Where on this schedule does it look like the Raiders will get their wins this year?

  • Tough start with road games against the Chargers and Ravens, which means Pierce against the Harbaugh brothers. Probably a better chance of beating the Chargers at home in Week 18.
  • Carolina and Cleveland will be winnable home games in Weeks 3-4, and you should expect the Raiders to get at least a win there.
  • The Raiders are 8-0 against Denver since 2020, but look for Sean Payton to end that streak this year and get at least a split.
  • The Steelers won in Vegas last year in the only game Kenny Pickett ever threw multiple touchdowns in, but a Sunday afternoon game sounds ripe for an upset by the Raiders.
  • Really tough stretch before the bye in Weeks 7-9 when the Raiders will have to outscore the Rams, Chiefs, and Bengals.
  • A return to Miami after the bye, but Mike McDaniel is usually reliable at home.
  • The Raiders are in Kansas City on the holidays again, but this time it’s Black Friday. Think Mahomes will forget the Kermit doll from training camp? Chiefs won’t half-ass that one.
  • Three NFC South games late in the year, so you like to think the Raiders can win at least one of those. They host the Falcons on a Monday night, Kirk Cousins’ least favorite night.
  • Hosting the Jaguars in Week 16 will be a tough game too.
  • Derek Carr Revenge Game in Week 17 in New Orleans.
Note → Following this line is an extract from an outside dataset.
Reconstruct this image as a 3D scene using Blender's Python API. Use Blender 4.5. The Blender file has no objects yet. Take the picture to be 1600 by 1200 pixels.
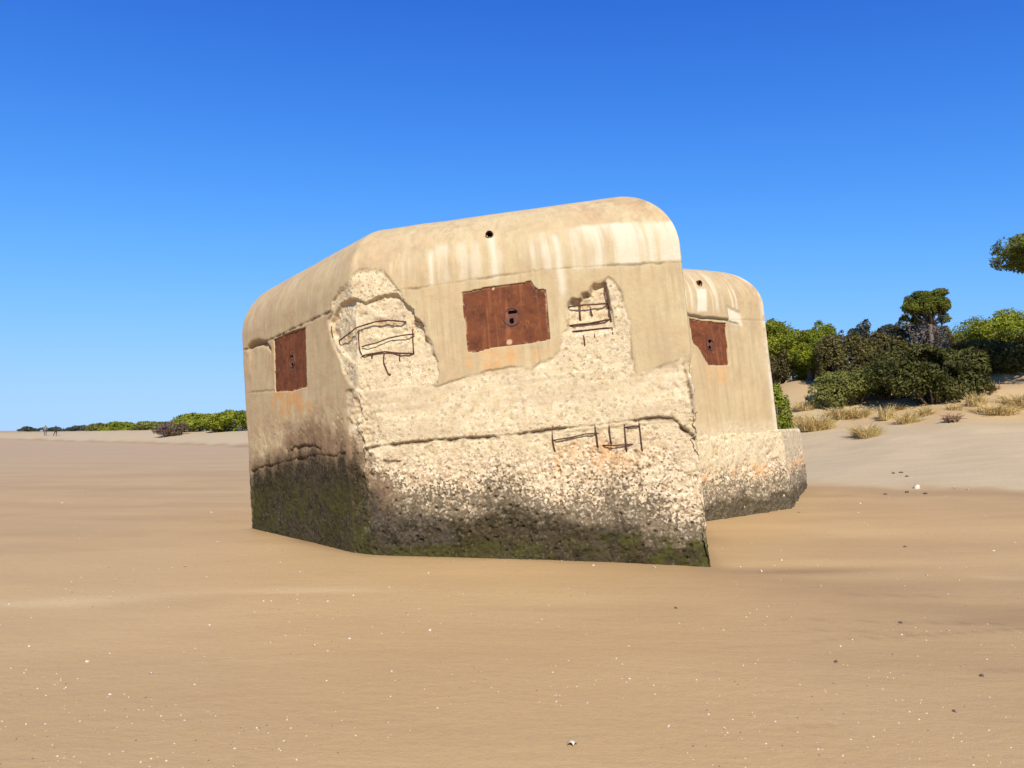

The division should be better, the NFC South might finally produce a 10-win team again, and the Raiders have tough road games with the Ravens, Bengals, Rams, and Dolphins, all winning teams from last year who can score points.

If you score more than 20 points, Minshew is 2-19 as a starter in his career. That’s why I’m trusting my gut and going with the Raiders to do no better than 6-11 this year.